Required work: Exactly repeat the material, dropping only the pictures.

--- Begin Data lines ---

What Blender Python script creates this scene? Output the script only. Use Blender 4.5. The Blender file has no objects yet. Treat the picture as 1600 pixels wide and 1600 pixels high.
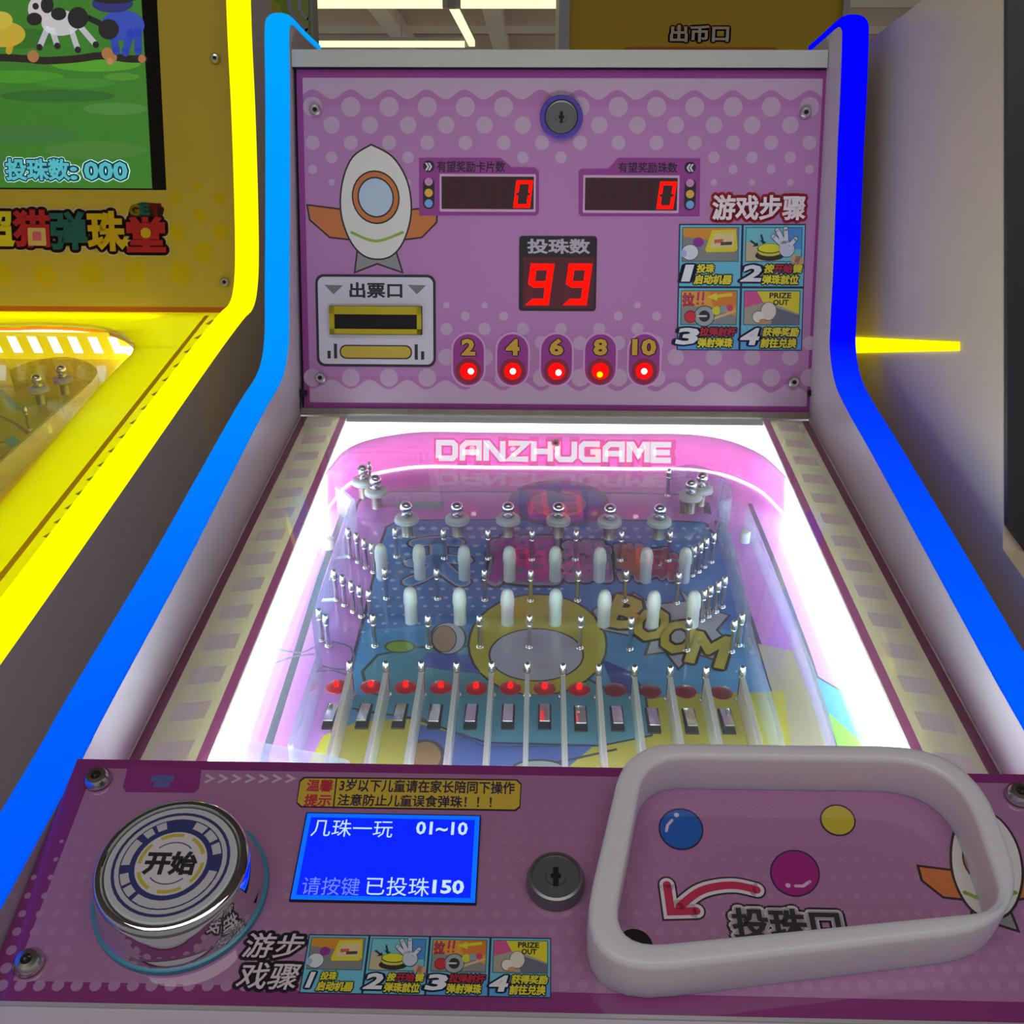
import bpy, math
from mathutils import Matrix, Vector
S = bpy.context.scene
COL = S.collection

# ------------------------------------------------------------------ camera, world, exposure
Z0 = 1.05                                   # height of the hinge line between playfield glass and upright panel
CP, CY, CR = math.radians(15), math.radians(1.36563323), math.radians(0.27352418)
CAMP = Vector((-0.010818, -0.762838, 0.134665 + Z0))
FPX = 1700.0
_cp, _sp, _cy, _sy = math.cos(CP), math.sin(CP), math.cos(CY), math.sin(CY)
FW = Vector((-_sy * _cp, _cy * _cp, -_sp)); RT0 = Vector((_cy, _sy, 0)); UP0 = RT0.cross(FW)
RT = RT0 * math.cos(CR) + UP0 * math.sin(CR); UP = -RT0 * math.sin(CR) + UP0 * math.cos(CR)
cam = bpy.data.cameras.new('camera'); cam.sensor_width = 36; cam.lens = 36 * FPX / 1600; cam.clip_start = 0.02; cam.clip_end = 100
camo = bpy.data.objects.new('camera', cam); COL.objects.link(camo)
camo.matrix_world = Matrix(((RT.x, UP.x, -FW.x, CAMP.x), (RT.y, UP.y, -FW.y, CAMP.y), (RT.z, UP.z, -FW.z, CAMP.z), (0, 0, 0, 1)))
S.camera = camo
S.view_settings.view_transform = 'Standard'; S.view_settings.look = 'None'
S.view_settings.exposure = 0.0; S.view_settings.gamma = 1.0
S.cycles.use_denoising = True
S.cycles.max_bounces = 10; S.cycles.transparent_max_bounces = 24; S.cycles.diffuse_bounces = 4
S.cycles.caustics_reflective = False; S.cycles.caustics_refractive = False
wd = bpy.data.worlds.new('arcade'); S.world = wd; wd.use_nodes = True
wd.node_tree.nodes['Background'].inputs[0].default_value = (0.60, 0.575, 0.60, 1)
wd.node_tree.nodes['Background'].inputs[1].default_value = 0.33

def area(name, loc, rot, sx, sy, power, col=(1, 1, 1)):
    l = bpy.data.lights.new(name, 'AREA'); l.shape = 'RECTANGLE'; l.size = sx; l.size_y = sy; l.energy = power; l.color = col
    o = bpy.data.objects.new(name, l); o.location = loc; o.rotation_euler = rot; COL.objects.link(o); return o
area('hall_ceiling_light', (0.0, -1.6, 2.75), (math.radians(-18), 0, 0), 2.4, 1.0, 20.0, (1, 0.98, 0.97))

area('ceiling_fill_uplight', (0, 11, 2.3), (math.pi, 0, 0), 10, 14, 60.0, (1, 0.93, 0.8))  # unseen fill light, added to brighten the ceiling from below

# ------------------------------------------------------------------ colours and materials
def lin(c):
    return tuple(((x / 255) / 12.92 if x / 255 <= 0.04045 else ((x / 255 + 0.055) / 1.055) ** 2.4) for x in c)
MATS = {}
def newmat(name):
    m = bpy.data.materials.new(name); m.use_nodes = True; MATS[name] = m
    return m, m.node_tree.nodes, m.node_tree.links
def P(name, col, rough=0.5, metal=0.0, coat=0.0, coat_rough=0.03, noise=0.0, nscale=40, spec=0.5, trans=0.0, sss=0.0):
    m, n, l = newmat(name); b = n['Principled BSDF']; c = lin(col)
    b.inputs['Roughness'].default_value = rough; b.inputs['Metallic'].default_value = metal
    b.inputs['Coat Weight'].default_value = coat; b.inputs['Coat Roughness'].default_value = coat_rough
    b.inputs['Specular IOR Level'].default_value = spec; b.inputs['Transmission Weight'].default_value = trans
    tc = n.new('ShaderNodeTexCoord'); nz = n.new('ShaderNodeTexNoise'); nz.inputs['Scale'].default_value = nscale; nz.inputs['Detail'].default_value = 4
    l.new(tc.outputs['Object'], nz.inputs['Vector'])
    r = n.new('ShaderNodeMix'); r.data_type = 'RGBA'; l.new(nz.outputs['Fac'], r.inputs['Factor'])
    a = max(noise, 0.02)
    r.inputs[6].default_value = tuple(max(0, x * (1 - a)) for x in c) + (1,); r.inputs[7].default_value = tuple(min(1, x * (1 + a)) for x in c) + (1,)
    l.new(r.outputs[2], b.inputs['Base Color'])
    if sss:
        b.inputs['Subsurface Weight'].default_value = sss; b.inputs['Subsurface Scale'].default_value = 0.008
    return m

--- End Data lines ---

Response to the exercise:
What Blender Python script creates this scene? Output the script only. Use Blender 4.5. The Blender file has no objects yet. Treat the picture as 1600 pixels wide and 1600 pixels high.
import bpy, math
from mathutils import Matrix, Vector
S = bpy.context.scene
COL = S.collection

# ------------------------------------------------------------------ camera, world, exposure
Z0 = 1.05                                   # height of the hinge line between playfield glass and upright panel
CP, CY, CR = math.radians(15), math.radians(1.36563323), math.radians(0.27352418)
CAMP = Vector((-0.010818, -0.762838, 0.134665 + Z0))
FPX = 1700.0
_cp, _sp, _cy, _sy = math.cos(CP), math.sin(CP), math.cos(CY), math.sin(CY)
FW = Vector((-_sy * _cp, _cy * _cp, -_sp)); RT0 = Vector((_cy, _sy, 0)); UP0 = RT0.cross(FW)
RT = RT0 * math.cos(CR) + UP0 * math.sin(CR); UP = -RT0 * math.sin(CR) + UP0 * math.cos(CR)
cam = bpy.data.cameras.new('camera'); cam.sensor_width = 36; cam.lens = 36 * FPX / 1600; cam.clip_start = 0.02; cam.clip_end = 100
camo = bpy.data.objects.new('camera', cam); COL.objects.link(camo)
camo.matrix_world = Matrix(((RT.x, UP.x, -FW.x, CAMP.x), (RT.y, UP.y, -FW.y, CAMP.y), (RT.z, UP.z, -FW.z, CAMP.z), (0, 0, 0, 1)))
S.camera = camo
S.view_settings.view_transform = 'Standard'; S.view_settings.look = 'None'
S.view_settings.exposure = 0.0; S.view_settings.gamma = 1.0
S.cycles.use_denoising = True
S.cycles.max_bounces = 10; S.cycles.transparent_max_bounces = 24; S.cycles.diffuse_bounces = 4
S.cycles.caustics_reflective = False; S.cycles.caustics_refractive = False
wd = bpy.data.worlds.new('arcade'); S.world = wd; wd.use_nodes = True
wd.node_tree.nodes['Background'].inputs[0].default_value = (0.60, 0.575, 0.60, 1)
wd.node_tree.nodes['Background'].inputs[1].default_value = 0.33

def area(name, loc, rot, sx, sy, power, col=(1, 1, 1)):
    l = bpy.data.lights.new(name, 'AREA'); l.shape = 'RECTANGLE'; l.size = sx; l.size_y = sy; l.energy = power; l.color = col
    o = bpy.data.objects.new(name, l); o.location = loc; o.rotation_euler = rot; COL.objects.link(o); return o
area('hall_ceiling_light', (0.0, -1.6, 2.75), (math.radians(-18), 0, 0), 2.4, 1.0, 20.0, (1, 0.98, 0.97))

area('ceiling_fill_uplight', (0, 11, 2.3), (math.pi, 0, 0), 10, 14, 60.0, (1, 0.93, 0.8))  # unseen fill light, added to brighten the ceiling from below

# ------------------------------------------------------------------ colours and materials
def lin(c):
    return tuple(((x / 255) / 12.92 if x / 255 <= 0.04045 else ((x / 255 + 0.055) / 1.055) ** 2.4) for x in c)
MATS = {}
def newmat(name):
    m = bpy.data.materials.new(name); m.use_nodes = True; MATS[name] = m
    return m, m.node_tree.nodes, m.node_tree.links
def P(name, col, rough=0.5, metal=0.0, coat=0.0, coat_rough=0.03, noise=0.0, nscale=40, spec=0.5, trans=0.0, sss=0.0):
    m, n, l = newmat(name); b = n['Principled BSDF']; c = lin(col)
    b.inputs['Roughness'].default_value = rough; b.inputs['Metallic'].default_value = metal
    b.inputs['Coat Weight'].default_value = coat; b.inputs['Coat Roughness'].default_value = coat_rough
    b.inputs['Specular IOR Level'].default_value = spec; b.inputs['Transmission Weight'].default_value = trans
    tc = n.new('ShaderNodeTexCoord'); nz = n.new('ShaderNodeTexNoise'); nz.inputs['Scale'].default_value = nscale; nz.inputs['Detail'].default_value = 4
    l.new(tc.outputs['Object'], nz.inputs['Vector'])
    r = n.new('ShaderNodeMix'); r.data_type = 'RGBA'; l.new(nz.outputs['Fac'], r.inputs['Factor'])
    a = max(noise, 0.02)
    r.inputs[6].default_value = tuple(max(0, x * (1 - a)) for x in c) + (1,); r.inputs[7].default_value = tuple(min(1, x * (1 + a)) for x in c) + (1,)
    l.new(r.outputs[2], b.inputs['Base Color'])
    if sss:
        b.inputs['Subsurface Weight'].default_value = sss; b.inputs['Subsurface Scale'].default_value = 0.008
    return m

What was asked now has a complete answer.